Nicole Martino Web 1

Golf Manager at The Western Australian Golf Club, Martino, who has been a Member of the PGA of  Australia since 2013, knows that the upcoming Women’s PGA Cup shapes as more than just the chance to get back on the course.

“For me, it’s everything I wanted to achieve in my role – and that is to promote the female golfer,” she explained. “Women are achieving really good things in golf, so this is our chance to get on the world stage and promote every female PGA Professional.”

Having begun her own golfing journey in a junior program at Royal Fremantle Golf Club, Martino boasts a wealth of playing experience. Initially in the United States, she also travelled on the ALPG and China LPGA Tours. Valuable experiences, she learned much about herself in those formative years and it went a long way to shaping her ultimate career aspirations.

“I would promote that experience to anyone, getting overseas and playing against the best players.

“It’s the best way to test yourself and to open your eyes to what the world of golf really looks like.”

Ultimately for Martino, that time revealed that a life on tour might not be the perfect fit.

“I just got so homesick,” she said.

Nevertheless, her passion for the sport remained and a career in golf came calling when Martino chose to pursue PGA Membership in 2013, rather than trying for Ladies European Tour school.

“For me, it was a lifestyle choice. Knowing I’d been away and felt the way I had, it became clear that I was going to pursue a career working in golf, as opposed to a playing career.”

Immediately thriving in her new environment, Martino excelled throughout her time as a PGA Associate. Impressive academics and an acute understanding of her own skillset saw her drawn towards the management side of the industry; an inkling confirmed when she was offered a scholarship to complete the Diploma of Golf Management with the PGA Institute.

“The natural progression can often be to move into coaching, but I was confident I wanted to pursue the management path,” Martino recalled.  “Completing the Diploma of Golf Management confirmed that for me, it quite literally took me to the other side of the industry.”

A perfect fit for the 35-year-old, Martino loves her work and has found a place to call home at The Western Australian Golf Club. In her wide-ranging role, she is responsible for the day-to-day golf operation of the thriving club, where the scope includes everything from events, to retail and business management.

“It’s certainly a vast job, but I love every aspect of it,” reflected Martino. “Every day is different and I love that challenge.”

As she finds contentment in her work, Martino’s recent selection for Australia has also reignited a passion for playing. Where her time on the course might have been slightly limited in recent years, she is thrilled to back on the fairways, preparing to represent her country at the Women’s PGA Cup.

“Since the team announcement I have made a point of prioritising my playing and getting out there at least once a week,” she said. “It has reignited my passion and it’s really exciting to be playing and practicing with a purpose again.”

Her selection well received around the club as well, Martino has gratefully received the well-wishes from club members and fellow staff.

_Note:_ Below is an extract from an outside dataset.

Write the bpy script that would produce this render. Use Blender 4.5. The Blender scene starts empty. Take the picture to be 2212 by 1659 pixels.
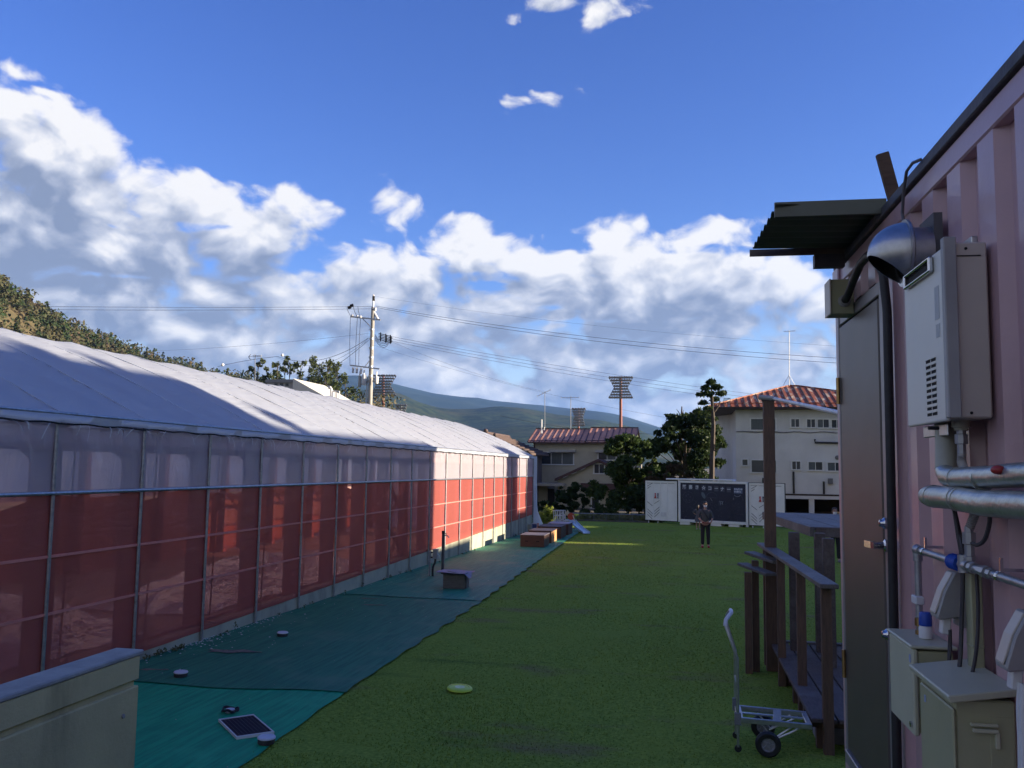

“The members are always extremely supportive,” Martino smiled. “It’s always a great confidence boost when people find out and make a nice comment.”

Ultimately, while the chance to travel and play again will be a source of fulfilment for Martino, success for her in New Mexico will mean more than shooting a good score.

“I’m very proud to have the platform to promote golf, to show that for young girls this pathway into a career in the sport exists and is a viable one.

“That’s why, for me, the Women’s PGA Cup is about so much more than playing golf and winning.”

Martino will tee it up alongside Anne-Marie Knight, Paige Stubbs, Katelyn Must and Angela Tatt at Twin Warriors Golf Club in New Mexico October 24-29. The field, comprised of teams from six world PGAs, will compete in a 54-hole strokeplay format, with each team’s lowest three scores counted after each round.